From the records below, extract only the lines running from the line with "Model this scene" to the line with "PI = math.pi", both lines included, reproducing them exactly.

<<<<

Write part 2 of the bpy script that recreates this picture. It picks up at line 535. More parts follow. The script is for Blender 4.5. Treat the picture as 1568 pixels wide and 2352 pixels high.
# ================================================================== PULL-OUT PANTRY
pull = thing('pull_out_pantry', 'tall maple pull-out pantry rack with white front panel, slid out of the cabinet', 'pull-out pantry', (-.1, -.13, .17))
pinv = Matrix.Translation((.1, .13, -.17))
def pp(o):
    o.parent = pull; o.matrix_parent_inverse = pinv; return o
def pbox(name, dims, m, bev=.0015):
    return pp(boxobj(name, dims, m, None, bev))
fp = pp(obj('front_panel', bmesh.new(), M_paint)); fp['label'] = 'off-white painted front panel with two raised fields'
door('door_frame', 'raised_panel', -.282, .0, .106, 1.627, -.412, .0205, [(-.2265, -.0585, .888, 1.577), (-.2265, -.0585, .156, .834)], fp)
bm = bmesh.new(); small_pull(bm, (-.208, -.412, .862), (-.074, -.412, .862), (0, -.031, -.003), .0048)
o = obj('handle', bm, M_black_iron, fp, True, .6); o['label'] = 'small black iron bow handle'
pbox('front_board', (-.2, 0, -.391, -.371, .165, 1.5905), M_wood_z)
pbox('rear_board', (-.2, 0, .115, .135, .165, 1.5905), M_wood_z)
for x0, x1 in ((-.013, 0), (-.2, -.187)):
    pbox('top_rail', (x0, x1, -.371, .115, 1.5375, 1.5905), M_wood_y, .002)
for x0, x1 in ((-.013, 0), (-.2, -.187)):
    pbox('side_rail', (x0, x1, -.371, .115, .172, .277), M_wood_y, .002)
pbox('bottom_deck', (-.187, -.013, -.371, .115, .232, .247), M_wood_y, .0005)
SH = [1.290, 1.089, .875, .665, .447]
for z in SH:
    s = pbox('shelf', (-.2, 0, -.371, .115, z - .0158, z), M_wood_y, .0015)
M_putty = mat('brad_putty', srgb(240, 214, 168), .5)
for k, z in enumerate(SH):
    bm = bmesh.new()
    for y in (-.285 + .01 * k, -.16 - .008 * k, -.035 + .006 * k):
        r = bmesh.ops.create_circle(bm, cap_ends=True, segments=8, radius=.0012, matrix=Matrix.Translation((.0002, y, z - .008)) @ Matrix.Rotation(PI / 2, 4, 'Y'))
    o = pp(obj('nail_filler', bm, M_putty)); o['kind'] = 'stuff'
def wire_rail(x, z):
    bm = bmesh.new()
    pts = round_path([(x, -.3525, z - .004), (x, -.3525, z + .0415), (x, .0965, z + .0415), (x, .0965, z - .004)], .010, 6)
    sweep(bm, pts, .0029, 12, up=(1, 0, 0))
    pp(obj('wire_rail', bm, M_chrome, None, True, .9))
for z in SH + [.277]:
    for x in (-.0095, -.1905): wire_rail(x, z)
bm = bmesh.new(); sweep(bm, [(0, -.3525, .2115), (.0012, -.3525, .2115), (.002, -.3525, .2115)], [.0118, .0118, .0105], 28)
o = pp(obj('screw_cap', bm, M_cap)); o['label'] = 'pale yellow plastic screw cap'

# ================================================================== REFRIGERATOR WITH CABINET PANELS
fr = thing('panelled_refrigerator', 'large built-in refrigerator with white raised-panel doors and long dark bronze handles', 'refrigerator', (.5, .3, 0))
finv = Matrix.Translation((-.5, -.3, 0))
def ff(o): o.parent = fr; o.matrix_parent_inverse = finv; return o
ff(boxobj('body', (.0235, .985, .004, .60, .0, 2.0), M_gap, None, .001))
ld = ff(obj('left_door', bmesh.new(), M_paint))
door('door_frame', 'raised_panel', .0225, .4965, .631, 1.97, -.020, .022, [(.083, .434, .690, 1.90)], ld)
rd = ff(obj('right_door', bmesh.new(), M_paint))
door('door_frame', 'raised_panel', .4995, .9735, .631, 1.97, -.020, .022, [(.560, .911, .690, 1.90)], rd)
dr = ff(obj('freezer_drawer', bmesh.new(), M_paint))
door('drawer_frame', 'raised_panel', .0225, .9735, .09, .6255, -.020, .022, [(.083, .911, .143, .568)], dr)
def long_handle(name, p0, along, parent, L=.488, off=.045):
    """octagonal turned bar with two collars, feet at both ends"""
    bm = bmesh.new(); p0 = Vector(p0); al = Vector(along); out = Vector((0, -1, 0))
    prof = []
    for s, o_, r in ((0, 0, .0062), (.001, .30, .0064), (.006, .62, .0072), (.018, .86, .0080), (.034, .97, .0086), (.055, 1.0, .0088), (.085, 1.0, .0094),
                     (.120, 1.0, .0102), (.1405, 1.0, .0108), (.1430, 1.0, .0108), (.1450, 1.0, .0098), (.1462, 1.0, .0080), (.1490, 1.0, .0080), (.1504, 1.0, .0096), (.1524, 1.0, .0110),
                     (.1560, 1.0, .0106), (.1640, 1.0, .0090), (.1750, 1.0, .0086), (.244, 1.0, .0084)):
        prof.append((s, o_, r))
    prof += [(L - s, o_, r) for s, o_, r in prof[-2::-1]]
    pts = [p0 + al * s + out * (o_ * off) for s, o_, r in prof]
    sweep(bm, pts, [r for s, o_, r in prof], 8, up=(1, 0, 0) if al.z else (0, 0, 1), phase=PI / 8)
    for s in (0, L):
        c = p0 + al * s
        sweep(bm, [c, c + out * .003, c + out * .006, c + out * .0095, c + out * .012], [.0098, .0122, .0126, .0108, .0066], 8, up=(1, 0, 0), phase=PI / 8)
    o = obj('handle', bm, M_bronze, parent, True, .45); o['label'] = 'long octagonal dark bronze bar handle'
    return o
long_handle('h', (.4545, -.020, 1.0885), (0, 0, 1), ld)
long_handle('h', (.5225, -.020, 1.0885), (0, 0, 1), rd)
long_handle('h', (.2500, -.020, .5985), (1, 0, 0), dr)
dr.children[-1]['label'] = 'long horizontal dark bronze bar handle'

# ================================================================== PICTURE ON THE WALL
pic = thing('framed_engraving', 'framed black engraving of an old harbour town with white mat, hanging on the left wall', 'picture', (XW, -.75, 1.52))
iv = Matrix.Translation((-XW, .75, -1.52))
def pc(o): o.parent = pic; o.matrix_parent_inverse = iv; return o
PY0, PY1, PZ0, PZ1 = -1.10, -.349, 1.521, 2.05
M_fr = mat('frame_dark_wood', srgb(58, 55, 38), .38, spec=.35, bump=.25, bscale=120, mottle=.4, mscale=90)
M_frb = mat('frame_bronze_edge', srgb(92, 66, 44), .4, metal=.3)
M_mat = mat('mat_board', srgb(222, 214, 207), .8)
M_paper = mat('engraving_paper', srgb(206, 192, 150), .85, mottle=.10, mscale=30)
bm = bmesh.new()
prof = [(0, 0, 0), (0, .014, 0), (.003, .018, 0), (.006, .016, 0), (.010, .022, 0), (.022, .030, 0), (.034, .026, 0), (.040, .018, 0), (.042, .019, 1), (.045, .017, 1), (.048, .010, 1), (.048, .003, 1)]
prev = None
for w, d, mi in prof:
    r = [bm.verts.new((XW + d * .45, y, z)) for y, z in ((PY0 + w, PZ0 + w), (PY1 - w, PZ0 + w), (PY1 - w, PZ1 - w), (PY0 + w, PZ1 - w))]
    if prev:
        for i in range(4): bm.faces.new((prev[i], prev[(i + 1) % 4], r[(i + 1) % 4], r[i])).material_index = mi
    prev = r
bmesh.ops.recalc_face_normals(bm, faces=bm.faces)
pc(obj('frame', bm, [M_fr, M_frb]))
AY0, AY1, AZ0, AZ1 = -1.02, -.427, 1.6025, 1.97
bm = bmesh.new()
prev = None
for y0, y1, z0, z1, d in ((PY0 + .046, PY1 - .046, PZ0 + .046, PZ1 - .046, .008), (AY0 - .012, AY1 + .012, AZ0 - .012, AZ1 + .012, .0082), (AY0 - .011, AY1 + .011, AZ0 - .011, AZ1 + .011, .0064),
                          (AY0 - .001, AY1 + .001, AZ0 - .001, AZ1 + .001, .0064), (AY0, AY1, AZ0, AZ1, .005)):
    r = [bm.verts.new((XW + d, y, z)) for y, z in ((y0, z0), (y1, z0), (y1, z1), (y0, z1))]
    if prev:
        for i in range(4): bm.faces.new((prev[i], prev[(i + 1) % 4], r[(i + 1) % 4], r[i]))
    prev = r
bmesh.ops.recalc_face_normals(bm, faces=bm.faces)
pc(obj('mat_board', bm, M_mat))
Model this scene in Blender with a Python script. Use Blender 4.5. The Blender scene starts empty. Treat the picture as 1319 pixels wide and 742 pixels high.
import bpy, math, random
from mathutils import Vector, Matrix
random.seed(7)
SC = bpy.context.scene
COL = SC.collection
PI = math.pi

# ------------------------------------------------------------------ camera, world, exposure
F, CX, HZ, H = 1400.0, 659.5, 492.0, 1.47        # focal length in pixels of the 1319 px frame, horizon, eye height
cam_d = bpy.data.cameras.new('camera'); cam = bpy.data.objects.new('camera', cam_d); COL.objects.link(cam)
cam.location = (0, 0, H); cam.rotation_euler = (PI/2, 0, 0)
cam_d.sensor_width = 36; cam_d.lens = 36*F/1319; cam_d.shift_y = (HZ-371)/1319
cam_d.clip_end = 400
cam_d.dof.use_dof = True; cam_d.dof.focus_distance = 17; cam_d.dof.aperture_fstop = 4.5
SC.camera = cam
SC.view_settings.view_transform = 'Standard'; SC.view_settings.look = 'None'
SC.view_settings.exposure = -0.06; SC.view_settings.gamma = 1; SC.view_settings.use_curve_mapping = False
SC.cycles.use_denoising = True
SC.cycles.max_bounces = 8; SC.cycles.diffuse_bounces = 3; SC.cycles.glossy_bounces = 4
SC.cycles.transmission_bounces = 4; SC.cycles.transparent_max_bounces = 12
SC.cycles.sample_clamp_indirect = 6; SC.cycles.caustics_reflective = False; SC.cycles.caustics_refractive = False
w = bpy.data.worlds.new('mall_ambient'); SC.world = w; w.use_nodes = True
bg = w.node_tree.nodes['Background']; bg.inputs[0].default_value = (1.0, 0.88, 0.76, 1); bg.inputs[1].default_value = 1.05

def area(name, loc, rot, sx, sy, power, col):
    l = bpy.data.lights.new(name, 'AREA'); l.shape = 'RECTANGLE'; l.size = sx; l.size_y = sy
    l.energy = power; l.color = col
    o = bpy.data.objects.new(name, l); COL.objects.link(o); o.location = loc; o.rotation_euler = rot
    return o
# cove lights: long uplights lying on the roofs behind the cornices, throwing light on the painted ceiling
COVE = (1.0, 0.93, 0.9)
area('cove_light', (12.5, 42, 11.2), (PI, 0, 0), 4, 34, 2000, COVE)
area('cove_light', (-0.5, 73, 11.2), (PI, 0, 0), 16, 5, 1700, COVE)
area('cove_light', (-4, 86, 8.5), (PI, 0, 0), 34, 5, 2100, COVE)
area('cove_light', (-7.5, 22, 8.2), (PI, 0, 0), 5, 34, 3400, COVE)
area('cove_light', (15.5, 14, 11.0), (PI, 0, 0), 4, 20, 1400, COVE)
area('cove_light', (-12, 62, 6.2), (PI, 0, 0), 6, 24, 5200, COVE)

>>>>

Answer to this exercise:
Model this scene in Blender with a Python script. Use Blender 4.5. The Blender scene starts empty. Treat the picture as 1319 pixels wide and 742 pixels high.
import bpy, math, random
from mathutils import Vector, Matrix
random.seed(7)
SC = bpy.context.scene
COL = SC.collection
PI = math.pi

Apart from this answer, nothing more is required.